What's the deal with this? Is the money actually being used wisely? Any reason NOT to pay this thing?

I'm being lazy - could do my own research but maybe one of you knows somethin?


  • I have paid it several years in a row... then I heard about someone suing the state recently?? I just got it in the mail again and threw it in the trash. I'll probably eat crow for that later, but I was feeling frustrated.
  • I feel like what I heard made it sound like you can try to not pay but you will probably pay eventually, so just pay? Seems like they could eliminate this tax now that there is a weed tax surplus.
  • for the past 2 years we have gotten our bill for the art tax even though we live in new england now. Even though they mail it TO us, AT our new england address

    i am steamed
  • Still registered to vote in Portland?
  • I was involved with about 1000 others when it was created so I follow it.

    It was a grand bargain between major arts groups and schools.
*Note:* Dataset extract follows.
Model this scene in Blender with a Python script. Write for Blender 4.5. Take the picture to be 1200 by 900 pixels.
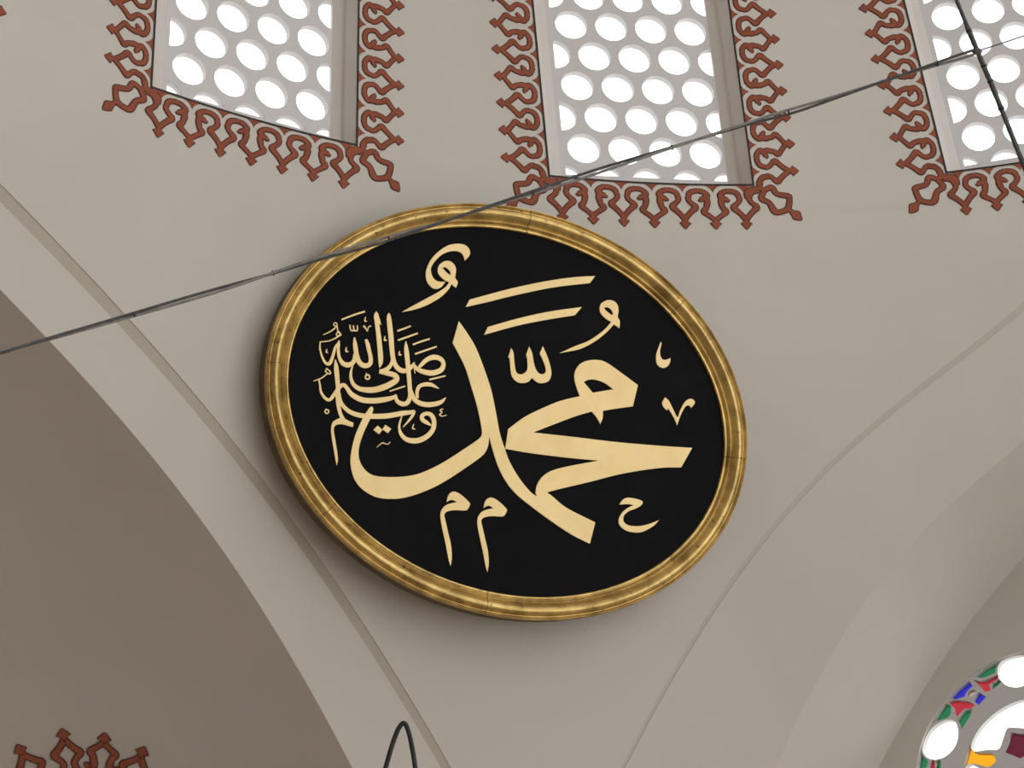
import bpy, bmesh, math, random
import numpy as np
from mathutils import Vector, Matrix
from mathutils.geometry import delaunay_2d_cdt
from mathutils.bvhtree import BVHTree

random.seed(7)
for o in list(bpy.data.objects): bpy.data.objects.remove(o)
SC = bpy.context.scene
COL = SC.collection

# ------------------------------------------------------------------ camera
CP = np.array([-4.3061, 0.9742, -1.5292])
YAW, PITCH, ROLL, FPX = 0.47806, 0.64215, -0.14881, 2941.9
cf = np.array([math.cos(PITCH)*math.cos(YAW), math.cos(PITCH)*math.sin(YAW), math.sin(PITCH)])
cr = np.array([math.sin(YAW), -math.cos(YAW), 0.0]); cu = np.cross(cr, cf)
_c, _s = math.cos(ROLL), math.sin(ROLL)
cr, cu = _c*cr+_s*cu, -_s*cr+_c*cu
cam_d = bpy.data.cameras.new('camera'); cam = bpy.data.objects.new('camera', cam_d); COL.objects.link(cam)
cam.matrix_world = Matrix(((cr[0], cu[0], -cf[0], CP[0]), (cr[1], cu[1], -cf[1], CP[1]), (cr[2], cu[2], -cf[2], CP[2]), (0, 0, 0, 1)))
cam_d.sensor_width = 36.0; cam_d.lens = 36.0*FPX/1200.0; cam_d.clip_end = 300
SC.camera = cam

# ------------------------------------------------------------------ world, light, exposure
W = bpy.data.worlds.new('overcast_sky'); SC.world = W; W.use_nodes = True
bgn = W.node_tree.nodes['Background']; bgn.inputs[0].default_value = (0.96, 0.985, 1.0, 1); bgn.inputs[1].default_value = 2.35
vs = SC.view_settings; vs.view_transform = 'Standard'; vs.look = 'None'; vs.exposure = 0.0; vs.gamma = 1.0; vs.use_curve_mapping = False

# ------------------------------------------------------------------ helpers: pixels of the photograph to rays
def rays(pts):
    pts = np.asarray(pts, float)
    d = cf + (pts[:, :1]-600)/FPX*cr - (pts[:, 1:2]-450)/FPX*cu
    return d/np.linalg.norm(d, axis=1, keepdims=True)
def proj(P):
    d = np.asarray(P)-CP; z = d@cf
    return np.stack([600+FPX*(d@cr)/z, 450-FPX*(d@cu)/z], -1)
# wall profile: a surface of revolution around the hall's vertical axis (pendentive below, drum above)
ZB = 7.174
KH = [-6., 0, .2, .5, 1.2, 2.5, 4.5, 6., 9.]; KS = [.21, .21, .36, .52, .62, .68, .45, .15, 0]
HH = np.linspace(-4., 9., 5201); _sl = np.interp(HH, KH, KS)
RR = np.concatenate([[0], np.cumsum((_sl[1:]+_sl[:-1])/2*np.diff(HH))]); RR += 6.967-np.interp(0, HH, RR)
ARC = np.concatenate([[0], np.cumsum(np.hypot(np.diff(RR), np.diff(HH)))]); ARC -= np.interp(0, HH, ARC)
def rad(z): return float(np.interp(ZB-z, HH, RR))
def z_of_r(r): return ZB-float(np.interp(r, RR, HH))
def slope(z): return float(np.interp(ZB-z, KH, KS))
def wall_hit(pts):
    out = []
    for d in rays(pts):
        lo, hi = 3., 30.
        for _ in range(50):
            m = (lo+hi)/2; P = CP+m*d
            if math.hypot(P[0], P[1]) < rad(P[2]): lo = m
            else: hi = m
        out.append(CP+lo*d)
    return np.array(out)
def wall_pt(az, z, off=0.0):
    r = rad(z); s = slope(z); n = 1/math.hypot(1, s)
    # inward normal of the wall leans down where the wall overhangs
    return np.array([(r-off*n)*math.cos(az), (r-off*n)*math.sin(az), z-off*n*s])

# ------------------------------------------------------------------ materials
def new_mat(name):
    m = bpy.data.materials.new(name); m.use_nodes = True
    nt = m.node_tree; return m, nt, nt.nodes['Principled BSDF']
def mixcol(nt, fac, a, b):
    n = nt.nodes.new('ShaderNodeMix'); n.data_type = 'RGBA'
    nt.links.new(fac, n.inputs[0]); n.inputs[6].default_value = (*a, 1); n.inputs[7].default_value = (*b, 1)
    return n.outputs[2]
def noise(nt, scale, detail=4, rough=.55, obj=True):
    tc = nt.nodes.new('ShaderNodeTexCoord'); n = nt.nodes.new('ShaderNodeTexNoise')
    n.inputs['Scale'].default_value = scale; n.inputs['Detail'].default_value = detail; n.inputs['Roughness'].default_value = rough
    nt.links.new(tc.outputs['Object'], n.inputs['Vector']); return n.outputs['Fac']
def ramp(nt, fac, lo, hi):
    n = nt.nodes.new('ShaderNodeMapRange'); n.inputs[1].default_value = lo; n.inputs[2].default_value = hi
    nt.links.new(fac, n.inputs[0]); return n.outputs[0]
def bump(nt, bsdf, fac, strength, dist):
    b = nt.nodes.new('ShaderNodeBump'); b.inputs['Strength'].default_value = strength; b.inputs['Distance'].default_value = dist
    nt.links.new(fac, b.inputs['Height']); nt.links.new(b.outputs[0], bsdf.inputs['Normal'])
def plaster(name, a, b, rough=.9, scale=.45):
    m, nt, p = new_mat(name)
    f = ramp(nt, noise(nt, scale, 5, .6), .35, .7)
    nt.links.new(mixcol(nt, f, a, b), p.inputs['Base Color']); p.inputs['Roughness'].default_value = rough
    p.inputs['Specular IOR Level'].default_value = .2
    bump(nt, p, noise(nt, 35, 4), .12, .004)
    return m
M = {}
M['plaster'] = plaster('wall_plaster', (.592, .548, .494), (.537, .494, .440))
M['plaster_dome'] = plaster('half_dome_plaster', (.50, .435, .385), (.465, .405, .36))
M['wall_darkened'] = plaster('darkened_wall', (.24, .21, .185), (.20, .175, .155))  # darkened tone for the back wall, so it bounces little light
M['plaster_line'] = plaster('tan_line_paint', (.455, .40, .335), (.41, .36, .30))
M['plaster_line2'] = plaster('faint_line_paint', (.525, .475, .42), (.495, .445, .39))
M['grille'] = plaster('grille_plaster', (.60, .57, .555), (.56, .53, .52))
M['reveal'] = plaster('reveal_plaster', (.60, .56, .52), (.55, .50, .455))
def flat(name, a, b, scale=6, rough=.8):
    m, nt, p = new_mat(name); f = ramp(nt, noise(nt, scale, 4), .35, .68)
    nt.links.new(mixcol(nt, f, a, b), p.inputs['Base Color']); p.inputs['Roughness'].default_value = rough
    p.inputs['Specular IOR Level'].default_value = .15; return m
M['red'] = flat('red_ochre_paint', (.30, .085, .045), (.235, .07, .042), 9)
M['red_dark'] = flat('dark_outline_paint', (.085, .035, .026), (.12, .048, .036), 20)
M['edge_black'] = flat('black_line_paint', (.035, .03, .028), (.05, .045, .04))
M['board'] = flat('black_board', (.004, .0036, .0045), (.006, .0054, .006), 3, .85)
M['cable'] = flat('cable_sheath', (.20, .185, .175), (.30, .28, .26), 30, .6)
M['cable_dark'] = flat('cable_dark', (.07, .068, .068), (.12, .115, .112), 30, .6)
M['iron'] = flat('black_iron', (.025, .026, .025), (.05, .05, .047), 14, .45)
M['carpet'] = flat('carpet', (.46, .38, .30), (.40, .32, .25), 2, .95)  # unseen beige floor, lightened to bounce light up onto the walls
def gold(name, a, b, metal, rough, sc, bs):
    m, nt, p = new_mat(name)
    f = ramp(nt, noise(nt, sc, 6, .65), .38, .66)
    nt.links.new(mixcol(nt, f, a, b), p.inputs['Base Color'])
    p.inputs['Metallic'].default_value = metal; p.inputs['Roughness'].default_value = rough
    bump(nt, p, noise(nt, 60, 3), bs, .002); return m
M['gold_frame'] = gold('gilded_frame', (.68, .475, .165), (.33, .21, .065), .7, .38, 7, .7)
_nt = M['gold_frame'].node_tree; _b = _nt.nodes['Principled BSDF']; _src = _b.inputs['Base Color'].links[0].from_socket   # worn brown specks in the gilding
_mx = _nt.nodes.new('ShaderNodeMix'); _mx.data_type = 'RGBA'; _nt.links.new(ramp(_nt, noise(_nt, 26, 5, .7), .60, .70), _mx.inputs[0]); _nt.links.new(_src, _mx.inputs[6]); _mx.inputs[7].default_value = (.16, .085, .03, 1); _nt.links.new(_mx.outputs[2], _b.inputs['Base Color'])
M['gold_letter'] = gold('gold_leaf', (.93, .70, .335), (.86, .63, .28), .2, .5, 5, .15)
M['wood'] = flat('rim_wood', (.16, .11, .06), (.10, .07, .04), 8, .7)
def glass(name, col, gl=.06):
    m = bpy.data.materials.new(name); m.use_nodes = True; nt = m.node_tree; nt.nodes.clear()
    o = nt.nodes.new('ShaderNodeOutputMaterial'); mx = nt.nodes.new('ShaderNodeMixShader'); mx.inputs[0].default_value = gl
    t = nt.nodes.new('ShaderNodeBsdfTransparent'); t.inputs[0].default_value = (*col, 1)
    g = nt.nodes.new('ShaderNodeBsdfGlossy'); g.inputs['Roughness'].default_value = .15; g.inputs['Color'].default_value = (.8, .8, .8, 1)
    nt.links.new(t.outputs[0], mx.inputs[1]); nt.links.new(g.outputs[0], mx.inputs[2]); nt.links.new(mx.outputs[0], o.inputs[0]); return m
M['clear'] = glass('clear_glass', (.99, .995, 1.0), .03)
M['g_green'] = glass('green_glass', (.006, .085, .032)); M['g_red'] = glass('red_glass', (.22, .012, .02)); M['g_blue'] = glass('blue_glass', (.012, .012, .22))
M['g_yellow'] = glass('yellow_glass', (.46, .20, .004)); M['g_wine'] = glass('wine_glass', (.055, .003, .01)); M['g_pale'] = glass('pale_rose_glass', (.20, .16, .14))

# ------------------------------------------------------------------ object helpers
def tag(o, label, cat=None, group=None, kind=None):
    o['label'] = label
    if cat: o['category'] = cat
    if group: o['group'] = group
    if kind: o['kind'] = kind
    return o
def empty(name, loc):
    o = bpy.data.objects.new(name, None); COL.objects.link(o); o.location = Vector(loc); o.empty_display_size = .2; return o
LOC = {}
def wloc(o):
    v = Vector(o.location)
    return v + wloc(o.parent) if o.parent else v
def mesh_obj(name, verts, faces, mat, parent=None, smooth=False, mats=None, midx=None):
    off = wloc(parent) if parent else Vector((0, 0, 0))
    me = bpy.data.meshes.new(name)
    me.from_pydata([tuple(Vector([float(c) for c in v])-off) for v in verts], [], faces)
    for mm in (mats or [mat]): me.materials.append(mm)
    if midx: me.polygons.foreach_set('material_index', midx)
    if smooth: me.polygons.foreach_set('use_smooth', [True]*len(me.polygons))
    me.update()
    o = bpy.data.objects.new(name, me); COL.objects.link(o)
    if parent: o.parent = parent
    return o
def recalc(o):
    bm = bmesh.new(); bm.from_mesh(o.data); bmesh.ops.recalc_face_normals(bm, faces=bm.faces); bm.to_mesh(o.data); bm.free()
def grid(rows):
    n = len(rows[0]); V = [p for r in rows for p in r]; F = []
    for i in range(len(rows)-1):
        for j in range(n-1): F.append((i*n+j, i*n+j+1, (i+1)*n+j+1, (i+1)*n+j))
    return V, F
def catmull(pts, closed, n=6):
    """pts: (x,y[,c]); c=1 marks a sharp corner. Works on any extra columns when c is absent (strokes)."""
    P = [np.array(p[:2], float) for p in pts]; c = [len(p) > 2 and p[2] == 1 for p in pts]; N = len(P); out = []
    for i in range(N if closed else N-1):
        p1, p2 = P[i], P[(i+1) % N]
        p0 = P[i-1] if (closed or i > 0) else p1; p3 = P[(i+2) % N] if (closed or i+2 < N) else p2
        t1 = (p2-p1) if c[i] else (p2-p0)/2; t2 = (p2-p1) if c[(i+1) % N] else (p3-p1)/2
        L = np.linalg.norm(p2-p1); 
        for t, k in ((t1, 0), (t2, 1)):
            l = np.linalg.norm(t)
            if l > 1.2*L: t *= 1.2*L/l
        for k in range(n):
            s = k/n; out.append((2*s**3-3*s**2+1)*p1+(s**3-2*s**2+s)*t1+(-2*s**3+3*s**2)*p2+(s**3-s**2)*t2)
    if not closed: out.append(P[-1])
    return out
def ribbon(pts, n=5):
    """pts (x,y,w) -> list of (left,right) 2D points of a swelling stroke"""
    A = np.array(pts, float); N = len(A); Q = []
    for i in range(N-1):
        p1, p2 = A[i], A[i+1]; p0 = A[i-1] if i else p1; p3 = A[i+2] if i+2 < N else p2
        t1, t2 = (p2-p0)/2, (p3-p1)/2
        for k in range(n):
            s = k/n; Q.append((2*s**3-3*s**2+1)*p1+(s**3-2*s**2+s)*t1+(-2*s**3+3*s**2)*p2+(s**3-s**2)*t2)
    Q.append(A[-1]); Q = np.array(Q); T = np.gradient(Q[:, :2], axis=0); T /= np.linalg.norm(T, axis=1, keepdims=True)+1e-9
    Nn = np.stack([-T[:, 1], T[:, 0]], 1)*np.abs(Q[:, 2:3])/2
    return list(zip(Q[:, :2]+Nn, Q[:, :2]-Nn))
def strip_mesh(rb, fmap, h):
    """raised stroke: top strip + side walls; fmap(x,y,height)->3D"""
    V = []; F = []
    for l, r in rb: V += [fmap(l[0], l[1], h), fmap(r[0], r[1], h), fmap(l[0], l[1], 0), fmap(r[0], r[1], 0)]
    n = len(rb)
    for i in range(n-1):
        a, b = 4*i, 4*i+4
        F += [(a, b, b+1, a+1), (a+2, b+2, b, a), (a+1, b+1, b+3, a+3)]
    F += [(0, 1, 3, 2), (4*n-4, 4*n-2, 4*n-1, 4*n-3)]
    return V, F
def poly_mesh(loops, fmap, h, back=0.0):
    """polygon with holes (even-odd): top face + walls down to back"""
    vs_, es = [], []
    for lp in loops:
        b = len(vs_); vs_ += [Vector((float(p[0]), float(p[1]))) for p in lp]; es += [(b+i, b+(i+1) % len(lp)) for i in range(len(lp))]
    r = delaunay_2d_cdt(vs_, es, [], 0, 1e-7)
    ov, of = r[0], [f for f in r[2]]
    cen = np.array([[sum(ov[i].x for i in f)/len(f), sum(ov[i].y for i in f)/len(f)] for f in of]); ins = np.zeros(len(of), int)
    for lp in loops:
        for i in range(len(lp)):
            (xa, ya), (xb, yb) = lp[i-1][:2], lp[i][:2]
            if ya == yb: continue
            hit = ((ya > cen[:, 1]) != (yb > cen[:, 1])) & (cen[:, 0] < (xb-xa)*(cen[:, 1]-ya)/(yb-ya)+xa); ins += hit
    of = [f for f, k in zip(of, ins) if k % 2]
    V = [fmap(v.x, v.y, h) for v in ov]; n = len(V); V += [fmap(v.x, v.y, back) for v in ov]
    F = [tuple(f) for f in of]; cnt = {}
    for f in of:
        for i in range(len(f)):
            e = (f[i], f[(i+1) % len(f)]); k = tuple(sorted(e)); cnt.setdefault(k, []).append(e)
    for k, l in cnt.items():
        if len(l) == 1: a, b = l[0]; F.append((b, a, a+n, b+n))
    return V, F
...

The schools got an amount off the top to hire arts teachers they had cut. Different arts groups have gotten money, not just the majors. Arts groups would probably get more if more people paid up.

    RACC administers the grants to arts groups: The original vision was that the majors, symphony, museum, ballet, opera would get a million each for their operating budget in partial compensation for legions of school buses visiting them. Those amounts never happened for the majors.
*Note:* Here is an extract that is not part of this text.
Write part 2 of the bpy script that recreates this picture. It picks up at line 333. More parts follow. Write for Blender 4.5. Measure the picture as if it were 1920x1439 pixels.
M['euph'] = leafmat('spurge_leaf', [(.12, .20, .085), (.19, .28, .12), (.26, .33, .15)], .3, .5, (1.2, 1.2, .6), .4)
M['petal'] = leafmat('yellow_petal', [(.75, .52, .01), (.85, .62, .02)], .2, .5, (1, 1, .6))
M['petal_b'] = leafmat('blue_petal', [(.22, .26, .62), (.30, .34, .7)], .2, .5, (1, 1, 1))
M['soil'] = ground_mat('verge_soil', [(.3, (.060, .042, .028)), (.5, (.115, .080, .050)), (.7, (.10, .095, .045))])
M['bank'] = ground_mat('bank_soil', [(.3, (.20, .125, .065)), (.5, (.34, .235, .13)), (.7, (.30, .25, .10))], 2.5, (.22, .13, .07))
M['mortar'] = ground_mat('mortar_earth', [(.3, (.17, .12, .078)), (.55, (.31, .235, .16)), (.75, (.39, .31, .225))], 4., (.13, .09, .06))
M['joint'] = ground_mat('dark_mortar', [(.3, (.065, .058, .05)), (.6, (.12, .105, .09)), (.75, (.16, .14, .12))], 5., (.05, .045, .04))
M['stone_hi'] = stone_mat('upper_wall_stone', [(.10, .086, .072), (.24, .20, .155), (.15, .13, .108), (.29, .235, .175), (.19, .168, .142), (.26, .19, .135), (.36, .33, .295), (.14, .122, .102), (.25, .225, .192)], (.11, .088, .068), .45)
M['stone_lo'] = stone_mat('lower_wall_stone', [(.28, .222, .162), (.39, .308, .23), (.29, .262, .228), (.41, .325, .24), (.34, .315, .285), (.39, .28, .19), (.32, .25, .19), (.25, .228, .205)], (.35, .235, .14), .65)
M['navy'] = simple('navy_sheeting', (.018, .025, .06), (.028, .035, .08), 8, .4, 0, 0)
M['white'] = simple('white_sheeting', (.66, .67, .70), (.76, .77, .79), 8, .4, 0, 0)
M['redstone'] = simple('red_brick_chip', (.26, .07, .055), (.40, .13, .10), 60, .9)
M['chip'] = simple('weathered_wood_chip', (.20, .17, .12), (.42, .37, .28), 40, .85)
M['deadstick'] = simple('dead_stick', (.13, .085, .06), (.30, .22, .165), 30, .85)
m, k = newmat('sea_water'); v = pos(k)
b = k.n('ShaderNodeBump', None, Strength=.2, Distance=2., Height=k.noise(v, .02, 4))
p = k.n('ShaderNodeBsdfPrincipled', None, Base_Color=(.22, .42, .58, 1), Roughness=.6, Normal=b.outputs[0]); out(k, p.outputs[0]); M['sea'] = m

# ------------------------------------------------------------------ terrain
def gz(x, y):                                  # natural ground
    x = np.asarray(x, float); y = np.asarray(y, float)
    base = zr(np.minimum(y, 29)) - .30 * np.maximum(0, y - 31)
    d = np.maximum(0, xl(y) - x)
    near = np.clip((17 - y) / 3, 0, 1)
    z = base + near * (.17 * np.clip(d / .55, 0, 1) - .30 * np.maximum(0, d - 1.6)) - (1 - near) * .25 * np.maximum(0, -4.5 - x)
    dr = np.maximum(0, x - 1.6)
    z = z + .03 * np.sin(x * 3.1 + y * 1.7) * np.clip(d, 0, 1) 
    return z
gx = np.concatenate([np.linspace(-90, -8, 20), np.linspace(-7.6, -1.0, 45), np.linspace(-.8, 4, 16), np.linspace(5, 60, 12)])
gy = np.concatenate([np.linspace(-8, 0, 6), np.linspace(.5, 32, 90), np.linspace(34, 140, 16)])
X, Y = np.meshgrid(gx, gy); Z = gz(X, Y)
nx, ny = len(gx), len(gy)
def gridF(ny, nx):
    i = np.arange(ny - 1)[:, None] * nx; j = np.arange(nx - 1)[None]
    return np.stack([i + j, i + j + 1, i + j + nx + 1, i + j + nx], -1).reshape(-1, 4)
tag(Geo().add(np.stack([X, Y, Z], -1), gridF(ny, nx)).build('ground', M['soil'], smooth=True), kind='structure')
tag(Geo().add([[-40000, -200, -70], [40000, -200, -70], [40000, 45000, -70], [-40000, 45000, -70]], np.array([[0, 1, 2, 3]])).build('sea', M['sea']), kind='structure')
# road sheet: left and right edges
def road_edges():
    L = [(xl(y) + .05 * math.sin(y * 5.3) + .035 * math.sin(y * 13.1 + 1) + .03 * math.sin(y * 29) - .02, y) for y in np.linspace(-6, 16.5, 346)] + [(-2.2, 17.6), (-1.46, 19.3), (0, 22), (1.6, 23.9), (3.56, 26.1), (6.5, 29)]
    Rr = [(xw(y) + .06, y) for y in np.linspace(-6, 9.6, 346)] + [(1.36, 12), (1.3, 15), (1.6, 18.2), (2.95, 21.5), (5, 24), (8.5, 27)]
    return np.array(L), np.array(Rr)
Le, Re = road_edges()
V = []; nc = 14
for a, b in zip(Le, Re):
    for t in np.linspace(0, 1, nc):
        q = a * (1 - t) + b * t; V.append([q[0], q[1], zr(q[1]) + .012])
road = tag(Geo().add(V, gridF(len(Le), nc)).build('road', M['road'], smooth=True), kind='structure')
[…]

    If they are billing you and you are not a legal resident of Portland you can get yourself off -

    To keep admin costs low, the City has just been keeping a list of non-filers with penalties. When that number gets big enough they will probably pursue. They won't forget.

    There is a ballot initiative 28 for Nov to raise the tax on corporations with >25M revenues. That would increase the state general fund by more than 25% year over year. That would theoretically allow school districts to hire arts teachers out of their regular budgets IMO.
  • Are they really going to pursue? I was reading somewhere that only like 50% of people have paid the tax. Maybe I am mistaken? That seems like that number is probably pretty huge already, and if they pursued it seems like a bad political move for the tax and will make a lot of people angry. Not saying that's right, just saying. The system that is setup for it seems pretty weird and ineffective. A postcard in the mail is how people are notified? Really? I just don't see how they thought that was going to be an effective way to collect.
  • I think it's weird that everyone I know hates the Arts Tax. If "we" don't support it, who does?!
  • I guess I don't understand why it's not tied to our income tax? And just take it out of there? Why do I have to go to some OTHER website to "honor system" pay this tax?
  • Yeah, I think it's less about the tax itself and more about the way it is collected.

    "Thanks to the arts tax, every elementary school in Portland now has an art, music or dance teacher. We celebrated this major accomplishment with Portland Public Schools last night. The visual arts exhibition is free to the public, and continues through April 16. ‪#‎pdxlovesart‬."
  • You can support arts and art education without supporting this especially poorly-designed funding mechanism.
  • Paid it because I can. Maybe not a good reason. I'll reevaluate next year.
  • Oh, I paid it, too. You're required to pay it. It's nice to have a thread for complaining about it, though.
  • edited April 2016
    Hey, it's not as bad as a county income tax, remember *that* shit?

    Someday we will grow up and get a real city manager instead of this fustercluck of a commission. There is a reason every other city government in America does it different than us;

    Keep Portland Weird, But Functional.
  • For all my optimism of the arts tax as the lesser of evils, I'm nonplussed the City of Portland wants my SSN and phone number on their tax form. Name and address is sufficient. Privacy please.

    And hahaha, I'm AOK with the commissioner form of government as long as the commissioners get along and bureaus rotate from time to time. Maybe it's quirky, but it requires the commissioners to have executive responsibility, be explicitly responsive to constituents, and requires them to be policy experts/arbiters for their bureau. But our form of government has not stopped running for mayor to be a strong attractor for mediocrity for this election.